A chat with beck: book addition


Beck Iannucci

  • They Both Die At The End by Adam Silvera

Recommended: from TikTok

TW: suicide, violence, panic attacks, drowning, family death, gang violence

If you scrolled through the Barnes and Noble TikTok section on their website or were going through your for you page, chances are you´ve come across this book. It’s worth a read.

This book makes me think a lot about spoilers. Can you enjoy a book when you know the ending? Before this book, I would have said no. But there’s a huge piece of this puzzle where you don’t know how they’re going to die and as they come across other deckers (people also slated to die) we get a glimpse into other lives as well. All these people the pair come across have an impact — both on the person they met and themselves. 

It feels a bit like the queer version of Romeo and Juliet. Despite knowing the end is near, the pair fall in love and in the end, die for each other. 

  • openly straight by Bill Konigsberg

Recommended: by a teacher 

TW: ableism — specifically towards tourettes

I like this novel because it brings up the idea of privilege. Queer people are considered minorities, but we can still be privileged. Rafe is a great example of this. He didn’t have any backlash from his family and his peers were overall understanding. Though many avoided him, but none said homophobic things to him.

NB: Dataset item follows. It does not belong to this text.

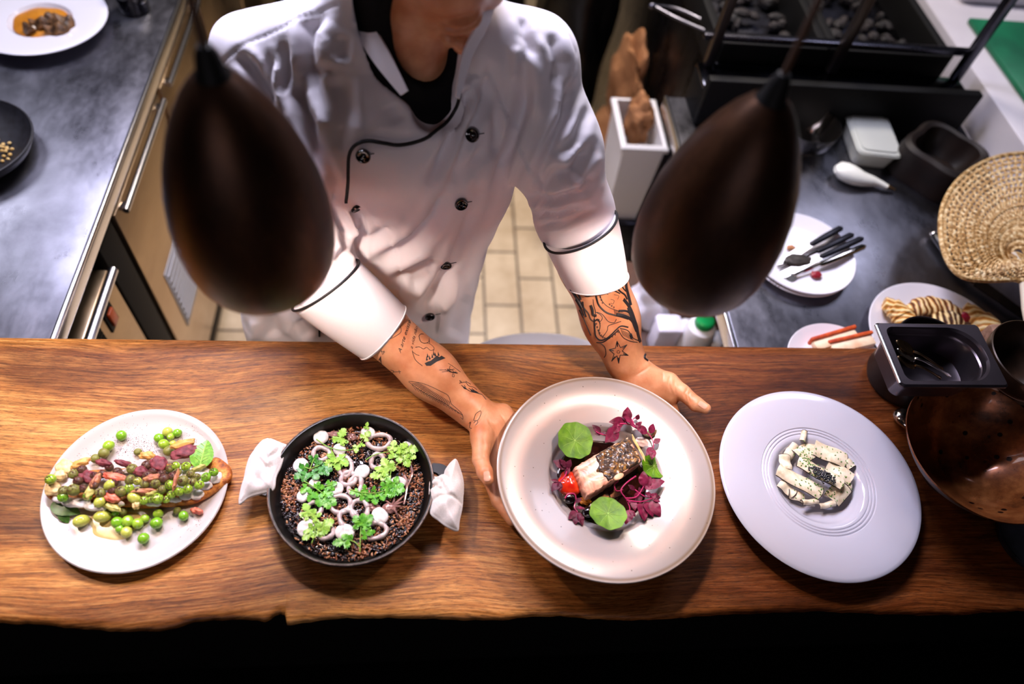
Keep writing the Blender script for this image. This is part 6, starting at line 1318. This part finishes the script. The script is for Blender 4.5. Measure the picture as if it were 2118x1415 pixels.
tattoo('sun over mountains and pine forest tattoo', [T4(L) for L in ([(785, 450), (800, 500), (840, 520), (880, 505), (885, 470)], [(785, 450), (800, 430), (830, 430)], [(750, 560), (790, 555), (830, 575), (860, 560), (900, 590), (930, 580)], [(840, 520), (880, 520), (930, 560), (925, 600)], [(885, 480), (890, 520)], [(720, 600), (760, 630), (790, 640)], [(720, 590), (750, 680), (820, 740)])],
       fills=[T4([(840, 715), (858, 740), (900, 740), (960, 700), (1045, 665), (1020, 650), (1005, 640), (985, 655), (960, 640), (930, 665), (900, 690), (870, 700)])]+[T4([(x-9, y), (x-4, y-45), (x+12, y-4)]) for x, y in ((862, 690), (890, 680), (915, 665), (945, 650), (975, 645), (870, 660), (930, 640))])
tattoo('bird and branch tattoo on the inner forearm', [T4(L) for L in ([(985, 780), (1040, 780), (1070, 790), (1010, 800)], [(1070, 715), (1110, 740), (1150, 770), (1190, 800)], [(1040, 775), (1090, 800), (1150, 800)], [(1080, 770), (1120, 790), (1110, 840), (1130, 845), (1125, 820)], [(1090, 740), (1080, 780), (1130, 770)])]+[(T4([(1060, 770), (1100, 800), (1160, 810)]), .0008)])
tattoo('cluster of skulls tattoo by the wrist', [(T4(L), .0006) for L in ([(1180, 885), (1200, 900), (1180, 910)], [(1200, 905), (1240, 900), (1270, 935), (1320, 950), (1350, 975)], [(1200, 930), (1240, 960), (1290, 990), (1350, 1005), (1400, 1020)], [(1240, 890), (1290, 920)], [(1400, 1020), (1440, 1070)], [(1225, 930), (1240, 945)], [(1270, 960), (1290, 970)], [(1300, 960), (1330, 985)])], fills=[T4([(1205, 935), (1240, 950), (1260, 975), (1225, 965)]), T4([(1280, 965), (1340, 985), (1370, 1005), (1300, 995)])])
fe_ = [T4([(685, 895), (800, 980), (930, 1050), (1030, 1100), (1150, 1180), (1210, 1220)]), T4([(690, 890), (800, 905), (900, 940), (1000, 990), (1070, 1030), (1100, 1110)]), T4([(1100, 1110), (1200, 1200), (1215, 1260), (1190, 1240)])]
for k in range(24): a = k/24; fe_.append(T4([(720+370*a, 915+225*a), (790+310*a, 905+160*a+30*a)]));
for k in range(16): a = k/16; fe_.append(T4([(720+450*a, 925+260*a), (760+440*a, 980+240*a)]))
tattoo('feather tattoo along the outer forearm', fe_, .00038)
tattoo('small bottle outline tattoo at the thumb base', [T4(L) for L in ([(1320, 1270), (1340, 1210), (1385, 1180), (1390, 1210), (1360, 1270), (1320, 1275)], [(1320, 1300), (1345, 1275), (1360, 1290), (1335, 1320)], [(1275, 1300), (1290, 1290), (1280, 1340), (1300, 1350)])])
def tatext(s_, x0, y0, x1, y1, hgt):
    cu = bpy.data.curves.new('tx', 'FONT'); cu.body = s_; cu.shear = .5; cu.resolution_u = 3; ob = bpy.data.objects.new('tx', cu); col.objects.link(ob)
    bpy.context.view_layer.update(); me = bpy.data.meshes.new_from_object(ob.evaluated_get(bpy.context.evaluated_depsgraph_get()))
    bpy.data.objects.remove(ob); W_ = max(v_.co.x for v_ in me.vertices); d = Vector((x1-x0, y1-y0)); n_ = Vector((d.y, -d.x)).normalized()
    bm = bmesh.new(); bm.from_mesh(me); bmesh.ops.triangulate(bm, faces=bm.faces[:]); bm.verts.ensure_lookup_table(); mb = MB(); H_ = []
    for v_ in bm.verts:
        p = Vector((x0, y0))+d*(v_.co.x/W_)+n_*(v_.co.y*hgt); H_.append(hit(p.x, p.y, bvh, .0005)[0])
    mb.add([h_ if h_ is not None else (0, 0, 0) for h_ in H_], [[v_.index for v_ in f_.verts] for f_ in bm.faces if all(H_[v_.index] is not None for v_ in f_.verts)]); bm.free()
    mb.build('tattoo', INK, body, label='handwritten lettering tattoo on the forearm')
tatext('A arte existe', 829, 731, 850, 664, 11)
tatext('a vida não', 853, 723, 864, 676, 9)
T5 = lambda L: [(1150+x/4.163, 540+y/4.163) for x, y in L]
oc = [(T5(L), r_) for L, r_ in [
 ([(285, 190), (330, 240), (350, 320), (370, 380), (430, 440), (500, 465), (560, 480), (620, 500)], .0016), ([(330, 200), (370, 260), (390, 330), (430, 380), (480, 410), (540, 430)], .0006),
 ([(320, 330), (325, 380), (340, 440), (330, 500), (340, 560)], .0006), ([(230, 280), (260, 300), (295, 290), (295, 240), (260, 220)], .0018), ([(240, 220), (270, 250), (250, 270)], .002),
 ([(200, 330), (240, 400), (280, 450), (300, 500), (330, 520), (360, 500), (380, 540)], .0010), ([(300, 380), (315, 420), (320, 460), (350, 470)], .0022), ([(230, 350), (240, 420), (260, 480)], .0018),
 ([(340, 440), (380, 460), (400, 490), (380, 520), (350, 510)], .0006), ([(350, 440), (400, 460), (450, 520), (500, 530), (520, 500)], .0006), ([(330, 500), (335, 600), (345, 650), (380, 680), (430, 670), (480, 630), (520, 590), (560, 560), (620, 570)], .0014),
 ([(370, 500), (380, 560), (370, 620), (400, 650), (440, 600), (450, 560), (500, 540), (560, 520)], .0006), ([(350, 700), (400, 700), (450, 670), (510, 620), (540, 590)], .0010),
 ([(540, 600), (580, 660), (640, 690), (700, 700)], .0007), ([(550, 580), (620, 600), (660, 660), (720, 690)], .0008), ([(400, 160), (420, 200), (460, 240), (510, 260), (550, 280)], .0010), ([(390, 180), (380, 210), (400, 250), (450, 290)], .0005),
 ([(430, 160), (470, 200), (520, 230)], .0006), ([(520, 160), (520, 220), (550, 260), (590, 290), (610, 330)], .0016), ([(600, 150), (600, 220), (620, 300), (640, 380)], .0030), ([(560, 150), (570, 220), (600, 260)], .0012),
 ([(580, 330), (620, 380), (650, 440), (670, 500), (690, 560), (700, 620), (720, 690)], .0034), ([(620, 400), (640, 460), (660, 520), (690, 600)], .0030), ([(520, 460), (580, 470), (640, 500), (670, 540)], .0030), ([(540, 430), (600, 430), (640, 450)], .0022),
 ([(470, 330), (500, 340), (490, 370), (470, 360)], .0004), ([(500, 290), (540, 300), (530, 330)], .0004), ([(130, 240), (170, 300), (200, 350), (230, 400)], .0030), ([(160, 230), (200, 300), (215, 330)], .0020), ([(200, 420), (240, 500), (270, 570), (300, 640)], .0012), ([(170, 330), (210, 400), (235, 470)], .0018),
 ([(770, 800), (760, 830), (790, 860)], .0022), ([(385, 710), (420, 740), (430, 800), (415, 830)], .0007), ([(640, 630), (650, 660)], .0030)]]
for a in range(9): 
    x, y = 352+a*9.5*(1 if a < 6 else 1.9), 235+a*25-(0 if a < 6 else (a-5)*12); oc.append((T5([(x-5, y), (x+2, y+7), (x+6, y-2), (x, y-6), (x-5, y)]), .0005))
for a in range(12):
    k = a/11; x = 345+k*190-60*math.sin(k*3.1)*.5; y = 540+math.sin(k*2.6)*120+k*10; oc.append((T5([(x-5, y), (x+2, y+7), (x+6, y-2), (x, y-6), (x-5, y)]), .0005))
for a in range(14): oc.append((T5([(500+a*11, 420+a*3), (510+a*11, 460+a*4)]), .0005))
for a in range(10): oc.append((T5([(560+a*9, 590+a*4), (575+a*10, 640+a*5)]), .0004))
tattoo('octopus tentacle tattoo covering the forearm', oc)
st_ = [(525, 690), (512, 750), (458, 762), (500, 800), (480, 862), (525, 815), (540, 880), (552, 810), (622, 812), (570, 775), (612, 720), (555, 745), (525, 690)]
tattoo('starfish tattoo above the wrist', [([*map(tuple, T5([a, b]))], .0007) for a, b in zip(st_, st_[1:])]+[(T5([(535+12*math.cos(k), 780+12*math.sin(k)), (539+12*math.cos(k), 783+12*math.sin(k))]), .0008) for k in range(6)]+[(T5([a, ((a[0]+535)/2, (a[1]+783)/2)]), .0009) for a in st_[::2]])
# ================================================================== light and camera
sc = bpy.context.scene
w = bpy.data.worlds.new('World'); sc.world = w; w.use_nodes = True
w.node_tree.nodes['Background'].inputs[0].default_value = (.5, .55, .8, 1); w.node_tree.nodes['Background'].inputs[1].default_value = .0
def area(name, loc, target, sx, sy, power, color, spread=180):
    l = bpy.data.lights.new(name, 'AREA'); l.shape = 'RECTANGLE'; l.size = sx; l.size_y = sy; l.energy = power; l.color = color; l.spread = R(spread)
    o = bpy.data.objects.new(name, l); col.objects.link(o); o.location = loc
    d = Vector(target)-Vector(loc); o.rotation_euler = d.to_track_quat('-Z', 'Y').to_euler(); return o
area('kitchen_ceiling_light', (-.25, 1.75, 2.85), (-.10, .95, 1.4), .9, .5, 23, (.80, .78, 1.0), 95)
area('kitchen_ceiling_light', (1.9, 2.3, 2.85), (1.3, 1.4, .9), .7, .7, 12, (.80, .80, 1.0))
area('kitchen_ceiling_light', (-1.6, 1.9, 2.85), (-1.2, 1.4, .9), .7, .7, 9, (.86, .86, 1.0))
area('kitchen_ceiling_light', (.35, 2.6, 2.9), (.25, 1.9, 0), .8, .5, 24, (1.0, .86, .72), 120)
area('dining_side_fill', (-.4, -1.9, 2.1), (-.05, .85, 1.3), 1.6, .5, 7.5, (.94, .84, .95))  # unseen fill added to brighten the chef's chest and jacket front
cd_ = bpy.data.cameras.new('Camera'); cam = bpy.data.objects.new('Camera', cd_); col.objects.link(cam)
cd_.sensor_fit = 'HORIZONTAL'; cd_.sensor_width = 36; cd_.lens = FPX/2118*36; cd_.clip_start = .05; cd_.clip_end = 50
Rm = Matrix((CX.tolist(), CU.tolist(), (-CF).tolist())).transposed()
cam.matrix_world = Matrix.Translation(Vector(CAM.tolist()))@Rm.to_4x4()
cd_.dof.use_dof = True; cd_.dof.focus_distance = 1.13; cd_.dof.aperture_fstop = 1.6
sc.camera = cam
sc.view_settings.view_transform = 'Standard'; sc.view_settings.look = 'None'; sc.view_settings.gamma = 1; sc.view_settings.use_curve_mapping = False; sc.view_settings.exposure = .22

Rafe brings up the idea of a label and not wanted to be known as the gay kid. Which lots of people struggle with. No one wants one trait of theirs to take over how people view them. He also brings up teachers singling him out to speak on queer issues, as if he speaks for the entire community. This is not only extremely awkward but no one speaks for an entire community. It suggests that all queer people share one brain cell. That we all have the same experiences and opinions, therefore we all think the same. It’s not true. Furthermore, teachers that act this way are overstepping a boundary. They should not expect a student to openly share details on their life to everyone. It’s disgusting behavior and makes everyone uncomfortable. Stop it.

The story progresses when Rafe decides to pretend to be straight at his new school. It’s then he realizes something. At first he just wasn’t going to tell people. Then he starts lying about having a girlfriend. When it escalates, he sees what it’s like to be in an environment where you’re scared. He doesn’t want to lose these new friends he’s made. This kind of scary is humbling. It shows him a perspective of the queer community that he didn’t see. He starts to see how difficult it can be.

Rafe’s situation has a way of making people reflect on their own lives. I think of myself since I’m openly queer. Yet if I’m around people I don’t know, I don’t always correct them. If I’m in a new environment and I’m scared, I wait. When Rafe talks to his family they seem to think that acting this way is like being back in the closet. Maybe it is. Maybe we think we’re authentic but we still hide. Does that mean you’re putting yourself back into a harmful box? I don’t know. I guess it depends on the situation and why you don’t feel comfortable. 

I like this reflecting question on how we let others view us in certain spaces and if that means we’re compromising who we are.

  • Color Outside the Lines (stories about love) by multiple authors

Recommended: by librarian because I like Adam Silvera

This short story collection about dating as a POC is perfection. One of my favorites is Giving Up the Ghost by Tarun Shanker and Kelly Zekas. In this world, you have a ghost of a past family member that is supposed to help you get through life. Only, the main character and their ghost don’t get along. If you´re looking for something other than pirate ghost relatives, there are stories about meeting your partner’s family for the first time, awkward dinners, protests, family differences, being adopted, and more! There’s even a short story involving the underworld! Seriously, go pick up a copy!